### EXERCISE DIRECTIONS
Spot each line that carries the word "from"; copy those lines.

### MATERIAL
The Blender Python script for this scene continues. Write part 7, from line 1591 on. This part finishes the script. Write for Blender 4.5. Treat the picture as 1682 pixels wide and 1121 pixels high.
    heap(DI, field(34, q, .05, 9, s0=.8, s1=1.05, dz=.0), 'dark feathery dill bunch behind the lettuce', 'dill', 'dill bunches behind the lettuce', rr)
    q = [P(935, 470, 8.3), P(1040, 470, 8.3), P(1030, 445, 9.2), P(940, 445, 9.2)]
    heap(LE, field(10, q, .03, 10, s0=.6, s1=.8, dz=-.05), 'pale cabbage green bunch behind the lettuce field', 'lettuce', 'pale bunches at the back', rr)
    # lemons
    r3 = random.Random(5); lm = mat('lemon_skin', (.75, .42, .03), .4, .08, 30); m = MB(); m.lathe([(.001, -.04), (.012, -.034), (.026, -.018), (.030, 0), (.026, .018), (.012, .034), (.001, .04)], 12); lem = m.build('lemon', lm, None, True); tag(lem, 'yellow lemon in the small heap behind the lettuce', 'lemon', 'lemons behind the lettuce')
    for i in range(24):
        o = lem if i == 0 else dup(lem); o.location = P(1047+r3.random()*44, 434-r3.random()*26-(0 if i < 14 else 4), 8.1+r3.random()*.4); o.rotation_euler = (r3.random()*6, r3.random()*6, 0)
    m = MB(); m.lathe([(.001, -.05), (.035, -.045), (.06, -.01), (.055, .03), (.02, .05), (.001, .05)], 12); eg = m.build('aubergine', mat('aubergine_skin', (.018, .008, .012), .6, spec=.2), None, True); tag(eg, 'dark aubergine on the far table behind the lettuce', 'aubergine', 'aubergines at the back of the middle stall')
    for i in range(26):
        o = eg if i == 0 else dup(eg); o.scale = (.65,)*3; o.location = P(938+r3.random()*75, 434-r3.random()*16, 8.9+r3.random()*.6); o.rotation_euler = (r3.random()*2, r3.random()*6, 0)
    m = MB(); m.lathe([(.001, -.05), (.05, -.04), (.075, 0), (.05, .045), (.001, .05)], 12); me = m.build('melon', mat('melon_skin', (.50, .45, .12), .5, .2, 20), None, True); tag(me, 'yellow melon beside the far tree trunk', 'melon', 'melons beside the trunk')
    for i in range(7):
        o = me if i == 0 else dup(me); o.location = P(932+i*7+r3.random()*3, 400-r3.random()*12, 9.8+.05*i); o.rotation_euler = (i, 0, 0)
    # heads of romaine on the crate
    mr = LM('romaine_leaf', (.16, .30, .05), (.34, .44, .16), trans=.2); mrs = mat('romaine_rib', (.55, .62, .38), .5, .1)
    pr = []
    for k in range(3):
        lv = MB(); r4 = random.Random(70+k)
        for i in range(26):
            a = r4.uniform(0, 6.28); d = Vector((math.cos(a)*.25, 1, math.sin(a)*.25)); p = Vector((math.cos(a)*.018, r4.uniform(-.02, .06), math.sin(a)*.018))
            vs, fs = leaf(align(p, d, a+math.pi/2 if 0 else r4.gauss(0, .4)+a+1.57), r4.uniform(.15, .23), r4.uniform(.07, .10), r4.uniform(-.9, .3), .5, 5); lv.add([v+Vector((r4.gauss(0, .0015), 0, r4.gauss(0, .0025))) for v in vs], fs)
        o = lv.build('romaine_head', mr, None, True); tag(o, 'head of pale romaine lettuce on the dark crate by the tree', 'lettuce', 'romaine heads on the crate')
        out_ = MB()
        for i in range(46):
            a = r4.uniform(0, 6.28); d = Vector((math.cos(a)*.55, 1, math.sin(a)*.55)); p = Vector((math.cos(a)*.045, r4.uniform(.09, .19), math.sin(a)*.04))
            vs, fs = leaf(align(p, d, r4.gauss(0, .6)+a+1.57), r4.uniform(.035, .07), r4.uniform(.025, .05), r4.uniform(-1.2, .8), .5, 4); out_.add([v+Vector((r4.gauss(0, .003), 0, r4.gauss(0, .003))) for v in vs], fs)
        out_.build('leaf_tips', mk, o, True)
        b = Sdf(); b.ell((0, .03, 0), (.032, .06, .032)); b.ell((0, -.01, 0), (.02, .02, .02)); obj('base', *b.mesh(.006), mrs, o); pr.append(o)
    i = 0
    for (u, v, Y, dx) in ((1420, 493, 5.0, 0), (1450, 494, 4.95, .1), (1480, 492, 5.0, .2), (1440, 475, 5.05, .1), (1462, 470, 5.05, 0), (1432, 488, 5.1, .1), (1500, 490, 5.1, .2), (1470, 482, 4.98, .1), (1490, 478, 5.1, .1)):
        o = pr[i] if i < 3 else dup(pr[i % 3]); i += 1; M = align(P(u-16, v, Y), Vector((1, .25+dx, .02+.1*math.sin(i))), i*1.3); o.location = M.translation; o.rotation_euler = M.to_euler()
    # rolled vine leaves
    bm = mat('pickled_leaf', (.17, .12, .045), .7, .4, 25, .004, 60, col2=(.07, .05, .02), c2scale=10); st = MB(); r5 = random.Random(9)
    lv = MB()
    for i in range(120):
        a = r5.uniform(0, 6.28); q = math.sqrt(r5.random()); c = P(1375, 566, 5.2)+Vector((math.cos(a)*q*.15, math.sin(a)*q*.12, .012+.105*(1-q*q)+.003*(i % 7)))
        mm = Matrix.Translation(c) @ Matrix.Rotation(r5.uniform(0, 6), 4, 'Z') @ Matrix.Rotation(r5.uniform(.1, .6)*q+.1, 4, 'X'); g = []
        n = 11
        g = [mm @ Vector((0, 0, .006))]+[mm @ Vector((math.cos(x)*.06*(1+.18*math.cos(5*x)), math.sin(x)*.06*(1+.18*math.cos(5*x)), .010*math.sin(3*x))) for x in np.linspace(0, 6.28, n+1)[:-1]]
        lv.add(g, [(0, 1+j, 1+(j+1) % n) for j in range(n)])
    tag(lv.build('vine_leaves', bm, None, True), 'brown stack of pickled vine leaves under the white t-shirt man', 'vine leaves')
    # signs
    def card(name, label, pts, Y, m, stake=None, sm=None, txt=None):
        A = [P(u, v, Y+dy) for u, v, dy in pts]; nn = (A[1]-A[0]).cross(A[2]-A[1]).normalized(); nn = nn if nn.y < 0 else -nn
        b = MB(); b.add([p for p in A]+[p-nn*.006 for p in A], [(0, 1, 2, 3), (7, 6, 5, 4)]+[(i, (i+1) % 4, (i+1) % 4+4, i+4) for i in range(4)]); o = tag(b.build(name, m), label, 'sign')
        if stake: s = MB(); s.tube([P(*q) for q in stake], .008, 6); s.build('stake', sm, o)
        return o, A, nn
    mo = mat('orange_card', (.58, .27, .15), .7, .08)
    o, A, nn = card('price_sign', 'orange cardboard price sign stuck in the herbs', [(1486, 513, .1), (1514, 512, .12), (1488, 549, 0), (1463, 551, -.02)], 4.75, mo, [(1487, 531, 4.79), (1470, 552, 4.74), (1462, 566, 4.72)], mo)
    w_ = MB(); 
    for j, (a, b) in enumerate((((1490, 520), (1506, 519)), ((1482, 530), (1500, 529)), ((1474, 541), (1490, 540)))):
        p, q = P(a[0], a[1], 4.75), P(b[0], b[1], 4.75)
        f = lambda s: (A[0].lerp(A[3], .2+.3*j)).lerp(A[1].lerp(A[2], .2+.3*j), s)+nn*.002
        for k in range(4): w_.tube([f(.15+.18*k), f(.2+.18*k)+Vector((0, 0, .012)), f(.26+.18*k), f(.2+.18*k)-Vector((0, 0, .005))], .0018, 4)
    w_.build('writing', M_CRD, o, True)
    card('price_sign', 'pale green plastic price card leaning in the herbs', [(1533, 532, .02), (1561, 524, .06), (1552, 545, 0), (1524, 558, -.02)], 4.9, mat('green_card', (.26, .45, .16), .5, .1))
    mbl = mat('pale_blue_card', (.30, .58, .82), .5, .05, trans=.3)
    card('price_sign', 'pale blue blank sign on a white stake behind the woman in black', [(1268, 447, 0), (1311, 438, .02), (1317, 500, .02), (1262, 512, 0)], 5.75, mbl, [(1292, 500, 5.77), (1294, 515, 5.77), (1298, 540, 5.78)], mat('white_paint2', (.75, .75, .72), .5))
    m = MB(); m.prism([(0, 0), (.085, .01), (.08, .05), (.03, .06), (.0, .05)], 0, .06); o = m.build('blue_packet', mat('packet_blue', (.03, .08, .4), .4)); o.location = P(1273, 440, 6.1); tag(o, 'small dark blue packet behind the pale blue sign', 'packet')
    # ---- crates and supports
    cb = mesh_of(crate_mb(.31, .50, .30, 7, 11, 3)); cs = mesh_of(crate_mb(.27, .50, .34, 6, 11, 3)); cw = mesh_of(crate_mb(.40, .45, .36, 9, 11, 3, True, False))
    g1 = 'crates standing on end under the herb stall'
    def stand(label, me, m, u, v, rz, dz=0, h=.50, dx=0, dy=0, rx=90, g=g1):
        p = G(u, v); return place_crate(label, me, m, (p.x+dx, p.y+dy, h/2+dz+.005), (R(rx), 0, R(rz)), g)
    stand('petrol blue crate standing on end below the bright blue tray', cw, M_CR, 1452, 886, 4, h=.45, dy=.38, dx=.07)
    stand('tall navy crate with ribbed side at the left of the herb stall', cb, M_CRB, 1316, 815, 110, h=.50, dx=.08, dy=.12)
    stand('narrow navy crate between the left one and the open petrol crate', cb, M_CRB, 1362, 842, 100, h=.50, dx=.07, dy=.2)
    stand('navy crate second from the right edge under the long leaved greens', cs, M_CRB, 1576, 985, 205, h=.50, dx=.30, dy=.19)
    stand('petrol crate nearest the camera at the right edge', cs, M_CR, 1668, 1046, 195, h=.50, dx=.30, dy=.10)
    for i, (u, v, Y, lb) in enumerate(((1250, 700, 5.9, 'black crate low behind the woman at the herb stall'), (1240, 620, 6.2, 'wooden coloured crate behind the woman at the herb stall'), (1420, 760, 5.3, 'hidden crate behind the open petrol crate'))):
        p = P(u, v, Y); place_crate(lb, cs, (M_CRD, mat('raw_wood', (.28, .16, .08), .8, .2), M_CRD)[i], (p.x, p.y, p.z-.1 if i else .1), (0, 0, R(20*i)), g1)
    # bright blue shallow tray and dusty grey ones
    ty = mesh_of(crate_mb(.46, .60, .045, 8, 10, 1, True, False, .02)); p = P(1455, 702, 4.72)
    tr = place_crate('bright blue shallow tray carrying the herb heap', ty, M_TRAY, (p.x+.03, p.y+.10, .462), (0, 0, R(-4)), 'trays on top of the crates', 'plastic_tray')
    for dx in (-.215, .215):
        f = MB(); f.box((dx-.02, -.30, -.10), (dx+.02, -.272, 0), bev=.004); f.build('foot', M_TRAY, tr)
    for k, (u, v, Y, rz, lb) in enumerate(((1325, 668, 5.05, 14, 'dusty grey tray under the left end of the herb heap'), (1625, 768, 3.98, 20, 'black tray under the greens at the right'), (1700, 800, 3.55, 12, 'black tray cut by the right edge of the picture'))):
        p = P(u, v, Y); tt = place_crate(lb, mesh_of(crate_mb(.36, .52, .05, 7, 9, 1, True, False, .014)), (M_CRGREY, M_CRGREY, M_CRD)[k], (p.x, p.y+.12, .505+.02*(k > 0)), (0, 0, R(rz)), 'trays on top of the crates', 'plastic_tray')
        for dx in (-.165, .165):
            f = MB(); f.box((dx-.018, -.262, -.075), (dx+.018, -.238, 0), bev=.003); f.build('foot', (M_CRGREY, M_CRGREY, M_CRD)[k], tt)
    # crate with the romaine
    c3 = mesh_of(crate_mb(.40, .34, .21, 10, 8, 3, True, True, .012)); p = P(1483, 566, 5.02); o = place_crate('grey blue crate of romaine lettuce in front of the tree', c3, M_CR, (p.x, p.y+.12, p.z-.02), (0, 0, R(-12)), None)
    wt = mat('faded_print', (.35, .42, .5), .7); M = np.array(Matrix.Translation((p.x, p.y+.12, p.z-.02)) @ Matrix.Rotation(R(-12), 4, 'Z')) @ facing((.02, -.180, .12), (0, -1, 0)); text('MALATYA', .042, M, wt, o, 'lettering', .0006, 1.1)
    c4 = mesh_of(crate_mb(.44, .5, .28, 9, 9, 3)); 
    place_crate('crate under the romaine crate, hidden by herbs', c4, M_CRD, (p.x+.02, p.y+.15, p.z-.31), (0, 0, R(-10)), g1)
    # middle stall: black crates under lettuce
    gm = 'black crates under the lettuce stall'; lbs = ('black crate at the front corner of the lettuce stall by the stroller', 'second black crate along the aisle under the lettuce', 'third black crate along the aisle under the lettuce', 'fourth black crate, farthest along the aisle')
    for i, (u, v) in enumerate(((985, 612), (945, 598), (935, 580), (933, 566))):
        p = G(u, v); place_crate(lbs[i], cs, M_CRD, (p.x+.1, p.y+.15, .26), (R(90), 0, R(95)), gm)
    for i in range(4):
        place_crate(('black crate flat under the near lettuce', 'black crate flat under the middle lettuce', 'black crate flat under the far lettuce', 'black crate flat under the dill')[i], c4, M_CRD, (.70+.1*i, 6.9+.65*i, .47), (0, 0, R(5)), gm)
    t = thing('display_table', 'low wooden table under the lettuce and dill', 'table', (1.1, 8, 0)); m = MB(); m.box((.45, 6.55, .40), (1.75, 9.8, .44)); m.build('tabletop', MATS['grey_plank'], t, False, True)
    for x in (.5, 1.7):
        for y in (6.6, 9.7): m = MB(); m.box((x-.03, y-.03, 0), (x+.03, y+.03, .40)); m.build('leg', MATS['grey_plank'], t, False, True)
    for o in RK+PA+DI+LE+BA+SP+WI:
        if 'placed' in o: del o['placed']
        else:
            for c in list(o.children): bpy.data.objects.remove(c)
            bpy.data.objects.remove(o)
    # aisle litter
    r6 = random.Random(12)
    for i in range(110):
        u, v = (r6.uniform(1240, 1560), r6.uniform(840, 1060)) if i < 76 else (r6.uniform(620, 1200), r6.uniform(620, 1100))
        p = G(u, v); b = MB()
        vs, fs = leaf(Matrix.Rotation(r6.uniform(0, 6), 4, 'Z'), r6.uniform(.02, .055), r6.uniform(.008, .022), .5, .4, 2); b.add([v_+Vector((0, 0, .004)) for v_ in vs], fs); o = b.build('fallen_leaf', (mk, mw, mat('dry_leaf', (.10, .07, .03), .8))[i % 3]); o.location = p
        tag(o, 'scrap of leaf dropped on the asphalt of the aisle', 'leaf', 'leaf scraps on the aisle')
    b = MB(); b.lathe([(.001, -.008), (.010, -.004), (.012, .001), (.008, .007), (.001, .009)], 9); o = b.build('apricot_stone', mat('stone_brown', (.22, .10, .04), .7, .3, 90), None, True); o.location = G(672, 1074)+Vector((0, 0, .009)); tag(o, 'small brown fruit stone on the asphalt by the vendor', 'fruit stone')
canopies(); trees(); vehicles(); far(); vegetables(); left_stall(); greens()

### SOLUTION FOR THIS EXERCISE
The Blender Python script for this scene continues. Write part 7, from line 1591 on. This part finishes the script. Write for Blender 4.5. Treat the picture as 1682 pixels wide and 1121 pixels high.
    stand('navy crate second from the right edge under the long leaved greens', cs, M_CRB, 1576, 985, 205, h=.50, dx=.30, dy=.19)